Pendant ce temps, en Ukraine, des journalistes de Russia Today subissaient des arrestations arbitraires et des menaces de la part du nouveau pouvoir, comme le confirment ce rapport de l’ONG Human Rights Watch. Ce mois-ci, la liste des détenus s’est allongée et, à mesure que le conflit au Donbass s’intensifiait, les journalistes de RT – qu’ils soient de nationalité russe ou non – étaient volontairement pris pour cible par les forces de sécurité ukrainiennes. Régulièrement, des journalistes disparaissent en pleine capitale ukrainienne, quand ils ne sont pas tout simplement assassinés.
Mais cela importe peu, car aujourd’hui, c’est le Petit Journal qui est à la pointe du combat pour la liberté d’expression. Aller dans les cortèges FN à Paris et avoir des courbatures le lendemain, voilà en quoi consiste le véritable héroïsme journalistique. Mais nous pouvons être rassurés : les victimes se remettent du choc du 1er mai, et bientôt l’équipe du Petit Journal pourra se rendre au festival de Cannes. Parce que s’il faut penser à informer les téléspectateurs, l’équipe du Petit Journal doit aussi chercher à divertir ; son public étant principalement composé de « jeunes » (du moins tels que les journalistes de Canal les conçoivent), il faut allier le chic de la Croisette à la subversion journalistique. Tel est le dur combat pour la liberté de la presse dans la république post-11 janvier.
Quant aux assassinats de journalistes en Ukraine, ils se poursuivront, même pendant le festival de Cannes.
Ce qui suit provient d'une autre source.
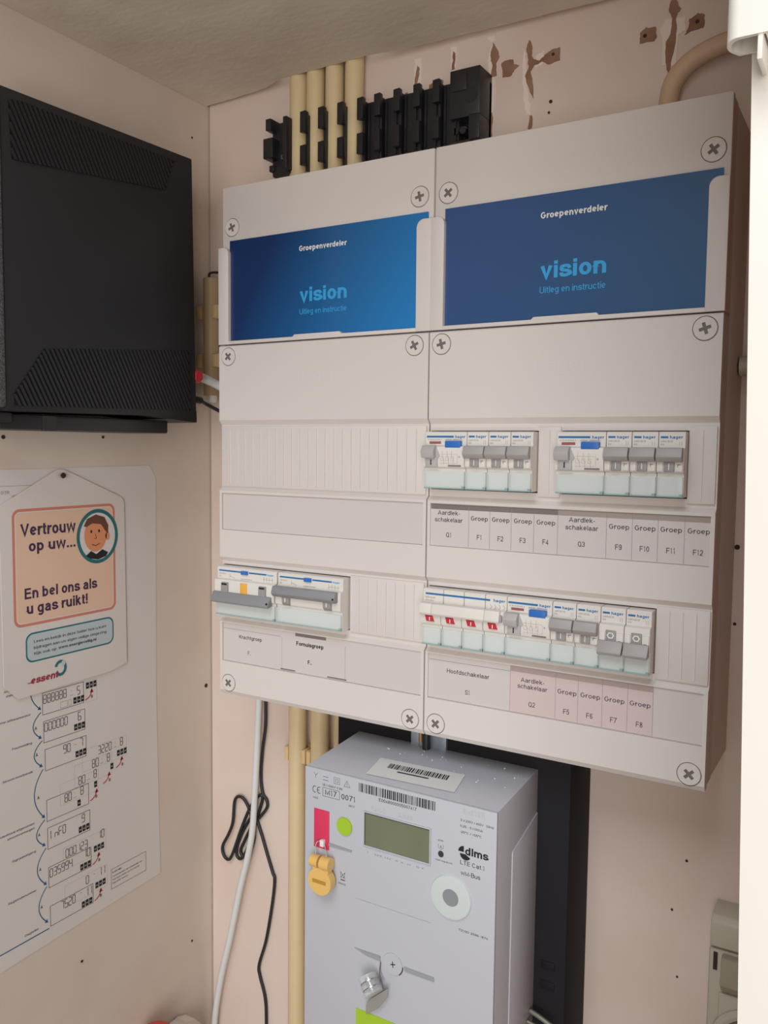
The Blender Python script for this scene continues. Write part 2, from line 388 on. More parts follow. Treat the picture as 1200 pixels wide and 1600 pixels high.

Que des journalistes là-bas affrontent des balles plutôt que des coups de parapluie, cela n’intéresse aucunement tous nos vertueux de la liberté d’expression. La liste des morts peut s’allonger – et elle est déjà longue – ils resteront dans l’anonymat. L’équipe du Petit Journal est à l’image de la classe politico-médiatique française, indécente à force de ridicule.